Our concept of cyberspace, cyber-culture, and cyber-everything is, more than we care to realize, a European idea, rooted in Deuteronomy, Socrates, Galileo, Jefferson, Edison, Jobs, Wozniak, glasnost, perestroika, and the United Federation of Planets. This statement may be read as criticism by people who like to trash Western culture, but I'm not one of those. For a Westerner to trash Western culture is like criticizing our nitrogen/oxygen atmosphere on the grounds that it sometimes gets windy, and besides, Jupiter's is much prettier.

You may not realize its advantages until you're trying to breathe liquid methane.

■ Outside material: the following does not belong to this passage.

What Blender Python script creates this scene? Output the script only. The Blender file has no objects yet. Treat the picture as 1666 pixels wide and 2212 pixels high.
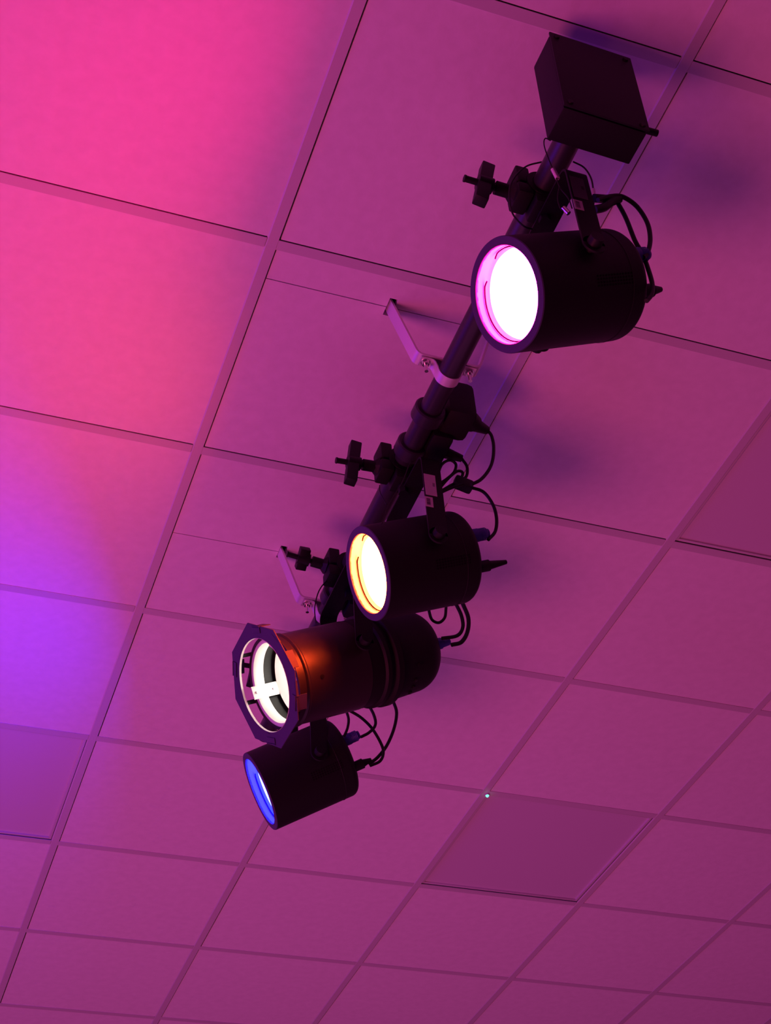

CNN has been running ads for an American company that had been doing business in China - one of those nauseatingly self-congratulatory numbers we saw so much of after the fall of the Iron Curtain. The ad shows us exotic temples, mist-shrouded mountains, twangy music, adorable children. It's so effective that whenever I see it I have to get out my Tiananmen picture book and take a look at the picture of the Chinese pro-democracy student lying in a fetal position, his brains sprayed across the pavement by a tank that ran over his head.

There is a common Western assumption that China is taking an economic path to a more open society, and in large part it's based on the cultural biases of people who remember Leonard Bernstein conducting Beethoven's 9th at the Brandenburg Gate and who reckon that the same thing must be going on in China.

These people like to say that China's trying to emulate South Korea or Singapore. But I'd say Haiti or Guatemala is more like it.

This article is the result of a two-week trip to Hong Kong, Shenzhen, and Shanghai during September '93, during which I tried to get some sense of how the Chinese perceived the influence of technology - particularly digital technology - on their culture.

The answer is that this issue hasn't occurred to the Chinese yet, and probably never will, because it basically stems from a Western, post-Enlightenment perspective. Going to China and asking people about the Hacker Ethic is like going to Peoria and talking to the folks down at Ned's Feed & Grain about Taoism.

The hacking part comes to them easily enough - China is, in a sense, a nation of analog hackers quickly entering the digital realm. But I didn't see any urge to draw profound, cosmic conclusions from the act of messing around with technology.

Shenzhen has the look of an information-age city, where location is basically irrelevant. Unlike, say, Shanghai (which is laid out the old-fashioned way, on an armature of heavy industry and transportation lines), Shenzhen seems to have grown up without any clear central plan, the office blocks and residential neighborhoods springing into being like crystals from a supersaturated solution. Think of the difference between Los Angeles and New York City, and you might get a general idea of what I mean. Streets tend to be straight, wide, and many-laned, with endless iron fences running down the middle so that pedestrians and bicyclists are forced, against all cultural norms, to cross only at major intersections. Shenzhen has more cars and fewer bicycles than most Chinese cities. This has shifted the balance of power somewhat; in, say, Shanghai, mobs of bicyclists play chicken with the cars and frequentlywin. But in Shenzhen they stand defeated on the curbs, waiting for the light to change. Occasionally some young scoundrel will dart out and try to claim a lane and be driven back by taxi drivers, scolding him with horns and shaking fingers.